Ce n'est pas toujours aussi simple, hélas, surtout quand on s'éloigne de la période classique. Néanmoins, il y a toujours de ces accords qui marquent la structure de l'oeuvre, que ce ne soient que des "points-virgule" entre parties, ou, de façon plus intéressante, les accords qui préparent et affichent les modulations, c'est-à-dire les changements de tonalité. Il faut être musicien, et des années de formation, pour maîtriser la "théorie harmonique".

Mais prenons un accord quelconque. La première question est de savoir s'il est "superposable en tierces", c'est-à-dire si, en prenant les octaves d'une ou plusieurs notes de l'accord, on peut les mettre sous une forme où il y a une note, dite fondamentale, surmontée d'une tierce (mineure ou majeure) et d'une quinte (diminuée –c’est dissonnant-, juste, ou augmentée : on a un accord de 3 notes. S'il y a une septième, on a alors un accord de 4 notes.

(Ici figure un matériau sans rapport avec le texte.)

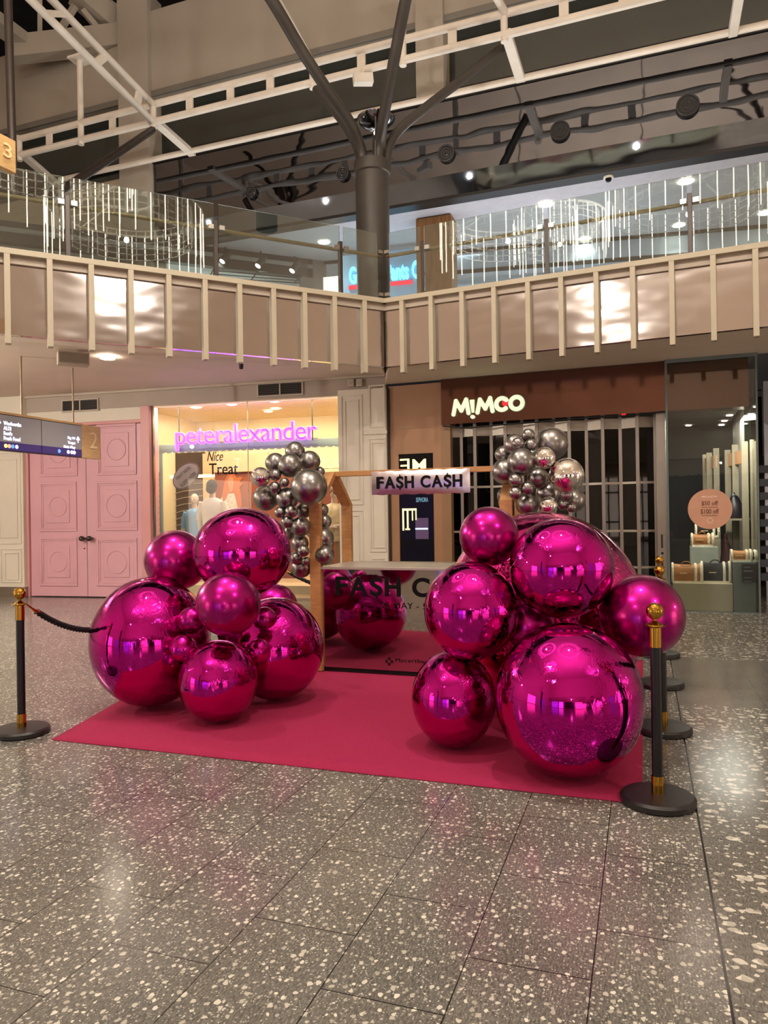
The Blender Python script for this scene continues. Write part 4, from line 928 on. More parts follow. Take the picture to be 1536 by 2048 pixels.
# exit sign, and glowing letters that imitate signs reflected in the glass
EX = thing('exit_sign', 'small glowing red sign high inside the dark shop', 'sign', MI.w(MI.sz(1243, 856, .8)[0], .8, 2.9))
px_text('lettering', 'm', MI, 1237, 848, 1252, 866, .8, emis('red_glow', '#ff2030', 3), EX, off=.02)
for body, x0_, y0_, x1_, y1_, lb in (('AN', 1206, 960, 1236, 983, 'pale yellow letters AN imitating a reflection in the shop glass'), ('EC', 970, 945, 988, 962, 'pale yellow letters EC imitating a reflection in the shutter glass'), ('C', 972, 970, 984, 985, 'single pale yellow letter C imitating a reflection in the shutter glass')):
    t_ = px_text('reflected_letters', body, MI, x0_, y0_, x1_, y1_, .35, pale, None, off=.006); tag(t_, lb, 'lettering')
# shelving inside the dark shop
SV = thing('display_shelf', 'pale metal shelving stand with folded goods inside the dark shop', 'shelf', MI.w(MI.sz(1270, 1180, 1.2)[0], 1.2, 0))
palem = mat('pale_shelf_metal', '#8d8580', .4, .3)
xa, xb = MI.sz(1246, 1050, 1.2)[0], MI.sz(1304, 1050, 1.2)[0]
for x_ in (xa, xb): MB().tube([MI.w(x_, 1.2, 0), MI.w(x_, 1.2, MI.sz(1270, 1030, 1.2)[1])], .014, 8).build('upright', palem, SV)
for y_ in (1032, 1071, 1110, 1150):
    z = MI.sz(1275, y_, 1.2)[1]; MB().box(MI, xa-.04, xb+.04, 1.0, 1.35, z-.012, z+.008).build('shelf', palem, SV)
for i, (x_, y_, h_, c) in enumerate(((1256, 1032, .28, '#4b3e3a'), (1275, 1032, .30, '#6a5a48'), (1295, 1032, .26, '#3d3238'), (1262, 1071, .16, '#8a8078'), (1290, 1110, .2, '#54406a'), (1272, 1110, .12, '#a59c90'))):
    s_, z = MI.sz(x_, y_, 1.2); q_ = MB().ell(MI.w(s_, 1.15, z+h_/2), .10, .09, h_/2, 14, 10).box(MI, s_-.07, s_+.07, 1.08, 1.22, z, z+h_*.6)
    q_.build('shelf_goods', mat('goods_'+c[1:], c, .6), None, label=('brown pouch bag at left on the top shelf', 'khaki pouch bag in the middle of the top shelf', 'plum pouch bag at right on the top shelf', 'folded grey cloth on the second shelf', 'violet pouch on the third shelf', 'small cream pouch on the third shelf')[i]+' of the dark shop', cat='bag', group='goods on the dark shop shelf')
RC = thing('round_sign', 'dim purple round sign on a stand deep in the dark shop', 'sign', MI.w(MI.sz(1221, 1150, .9)[0], .9, 0))
s_, z_ = MI.sz(1221, 1025, .9); MB().disc(MI, s_, z_, .2, .3, .9, .92, 32).build('disc', mat('dim_purple', '#4e4258', .5), RC)
MB().tube([MI.w(s_, .88, 0), MI.w(s_, .88, z_+.1)], .012, 8).build('pole', palem, RC)
lamp('dark_shop_glow', 'AREA', MI.w((sS0+sS1)/2+.8, 1.5, 2.6), 14, (1, .8, .6), 1.5, 1, (0, 0, 0))
m = MB(); sv = MI.sz(1210, 950, 2.0)[0]
m.poly(MI, [(sv-.7, 2.0), (sv-.15, 1.92), (sv-.15, .9), (sv-.45, 1.2)], 2.0, 2.05); m.poly(MI, [(sv+.35, 1.95), (sv+1.0, 2.25), (sv+.7, 1.1), (sv+.35, 1.0)], 2.0, 2.05)
m.build('wall_display', mat('cove_panel', '#6b5540', .7), kind=S)

# ---- right display window: plinths, bags, sign, shelving frame
def plinth(x0_, y0_, x1_, y1_, d0, d1, m_, label, z0=0):
    a, b, c, d = MI.rect(x0_, y0_, x1_, y1_, d0); return MB().box(MI, a, b, d0, d1, z0, d).build('display_plinth', m_, None, label=label, cat='plinth', group='display plinths', bevel=.004)
oat = mat('oat_plinth', '#a59c80', .6, 0, .03, 4); stone = mat('stone_plinth', '#98a098', .6, 0, .12, 8); smoke = mat('smoky_plinth', '#66706d', .35, 0, .15, 3)
plinth(1346, 1167, 1466, 1219, .05, .55, oat, 'wide low oat coloured plinth behind the glass')
plinth(1381, 1094, 1437, 1219, .62, 1.05, stone, 'tall pale stone plinth behind the wide low one')
pz = MI.sz(1440, 1120, .05)
plinth(1467, 1124, 1512, 1219, .02, .55, smoke, 'smoky grey plinth at the right end of the window')
PC = thing('placard', 'dark notice placard in front of the smoky plinth', 'placard', MI.w(MI.sz(1500, 1145, -.02)[0], -.02, .8))
a, b, c, d = MI.rect(1484, 1128, 1513, 1164, -.03); MB().box(MI, a, b, -.04, -.02, c, d).build('board', mat('charcoal_board', '#26242b', .5), PC)
m = MB()
for k_, (l_, t_) in enumerate(((.6, .012), (.8, .02), (.0, 0), (.7, .01), (.7, .01))): 
    if t_: m.box(MI, a+.02, a+.02+(b-a-.04)*l_, -.043, -.04, d-.04-k_*.05-t_, d-.04-k_*.05)
m.build('text_lines', mat('grey_print', '#77747c', .5), PC)
fleece = mat('cream_fleece', '#e9dfc6', .95, 0, .1, 30, bump=1.0, bscale=60); tanL = mat('tan_suede', '#a26a35', .6, 0, .15, 6); blkL = mat('black_suede', '#09080b', .8, 0, .1, 6)
def bag(x0_, y0_, x1_, y1_, d, leather, label, depth=.22, handles=True):
    a, b, z0, z1 = MI.rect(x0_, y0_, x1_, y1_, d); g = thing('fleece_bag', label, 'bag', MI.w((a+b)/2, d, z0), 'fleece trimmed bags in the shop window')
    n = 10; vs = []; R_ = []
    for i in range(n+1):
        t = i/n; s_ = a+(b-a)*t; sag = 1-.10*math.sin(t*math.pi); 
        for k in range(16):
            an = 2*math.pi*k/16; y = math.copysign(abs(math.cos(an))**.6, math.cos(an))*depth/2; zz_ = math.copysign(abs(math.sin(an))**.7, math.sin(an))
            vs.append(MI.w(s_, d+depth/2+y, z0+(z1-z0)*(.5+.5*zz_*(sag if zz_ > 0 else 1))))
    fs = [(i*16+k, i*16+(k+1) % 16, (i+1)*16+(k+1) % 16, (i+1)*16+k) for i in range(n) for k in range(16)]+[tuple(range(16)), tuple(range(n*16, n*16+16))]
    MB().add(vs, fs, True).build('body', leather, g)
    for t, nm in ((0, 'piping'), (.76, 'piping'), (1, 'piping')):
        i = round(t*n); loop = [vs[i*16+k] for k in range(16)]; MB().tube(loop, .02 if t else .018, 8, closed=True).build('fleece_piping', fleece, g)
    MB().box(MI, a, b, d-.012, d+.02, z0, z0+.035).build('fleece_piping', fleece, g)
    s_ = a+(b-a)*.38; MB().box(MI, s_-.05, s_+.05, d-.012, d-.002, z0+(z1-z0)*.5, z0+(z1-z0)*.5+.014).build('label_plate', mat('pale_print', '#d8c49a', .4, .4), g)
    if handles: MB().tube(bez(MI.w(a+(b-a)*.3, d+.05, z1*.985), MI.w(a+(b-a)*.35, d+.02, z1+.05), MI.w(a+(b-a)*.6, d+.02, z1+.05), MI.w(a+(b-a)*.66, d+.05, z1*.985), 10), .008, 6).build('handle', leather, g)
zl = MI.sz(1400, 1167, .05)[1]
bag(1345, 1128, 1403, 1167, .10, tanL, 'large tan bag with cream fleece edges at left on the low plinth')
bag(1404, 1125, 1460, 1167, .16, blkL, 'large black bag with cream fleece edges on the low plinth')
bag(1384, 1068, 1426, 1094, .66, tanL, 'small tan bag on the tall stone plinth')
bag(1392, 1050, 1437, 1075, .86, blkL, 'small black bag partly hidden behind the round sign', handles=False)
bag(1464, 1101, 1502, 1124, .10, tanL, 'tan box bag on the smoky plinth', handles=False)
bag(1503, 1102, 1513, 1124, .16, blkL, 'narrow black bag beside the tan box bag', handles=False)
RS = thing('round_sign', 'salmon pink round sign reading $50 off and $100 off on the glass', 'sign', MI.w(MI.sz(1419, 1018)[0], -.08, 1.2))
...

Prenons un exemple simple d'un accord de 3 notes, l'accord de DoM : do, mi, sol. Il est dans sa position fondamentale. Mais si je joue le même accord en le renversant, je peux trouver mi, sol, do : c'est l'accord de sixte, ou sol, do, mi : l'accord de quarte et sixte.

Compliquons un peu : je vous ai fait un accord de DoM dans une tonalité supposée de DoM : la tonique. Je reste en DoM, mais je vous fais l'accord majeur sur le IIème degré : ré, fa, la : accord mineur.
Sur le IIIème degré : mi, sol, si : accord mineur
Sur le IVème degré : fa, la, do : accord majeur
Sur le  Vème degré : sol, si, ré : accord majeur (accord de « dominante »)
Sur le VIème degré : la, do, mi : accord mineur
Sur le VIIème degré : si, ré, fa : !!! accord « impossible » de triton (trois tons, le « diabolus in musica » !). Pour le rendre « juste », il faudrait  si, ré, fa#, mais on ne serait plus dans la gamme de Do !
Pour voir comment on peut partir de DoM, et « frôler » toutes les tonalités, il faut aller regarder le 1er Prélude du Clavier bien tempéré, de Bach.
Tout ceci pour vous expliquer que si, par analyse inverse, je prends l’accord sol, si, ré, il peut être :
-         l’accord du Ier degré de SolM
-         l’accord de dominante de DoM
-         l’accord de dominante de Dom
-         l’accord de IVème degré de RéM
-         l’accord de VIème degré de Sim
Voyez toutes les combinaisons que cela peut faire, parce qu’il y a 24 tonalités possibles, 6 accords parfaits envisageables, 2 renversements à disposition conduisant naturellement à 5 tonalités voisines ! Et rien ne vous empêche d’être plus hardi, et de changer brusquement vers une tonalité éloignée, comme Verdi dans « les Trompettes d’Aïda » !
Et je ne vous ai parlé que des accords de 3 notes. Voyez ce que cela peut donner avec 4 notes, 5 notes (superposables en tierce)…
Et sans compter les « agrégats de notes », qui sont tous les accords non superposables en tierces. Faites marcher votre petit chien sur le clavier du piano, ça vous donnera une idée de ce que ça peut donner, ou écoutez France Musique lors de ses « rendez-vous avec la musique contemporaine ».
En analysant les accords, on découvre tout un monde complexe, et si on peut  les comprendre, ce n’est pas pour autant qu’il est facile de faire celui qui convient. Il faut être un génie pour innover en ce domaine.
Deux exemples :
-         l’accord de Tristan fa, si, ré#, sol#


Que n’en a-t-on pas dit ! Il est superposable en tierce fa, lab, dob, mib : accord sur le IIème degré de Mibm (6 bémols à la clé), comme je vous ai expliqué plus haut !!! Il est donc réglementaire, mais l’ennui est qu’on part a priori en Lam, une tonalité très opposée. Il s’agit plutôt d’un « frottement » entre la fin du 1er thème, et le début du 2nd, très chromatique, qui part du sol#. Du génie, je vous le dis : écoutez-le !


-         L’accord du Sacre du printemps : obsessionnel, barbare ? Je vous laisse chercher les 2 accords qui le constituent…

Et notez le rythme.... On en reparlera!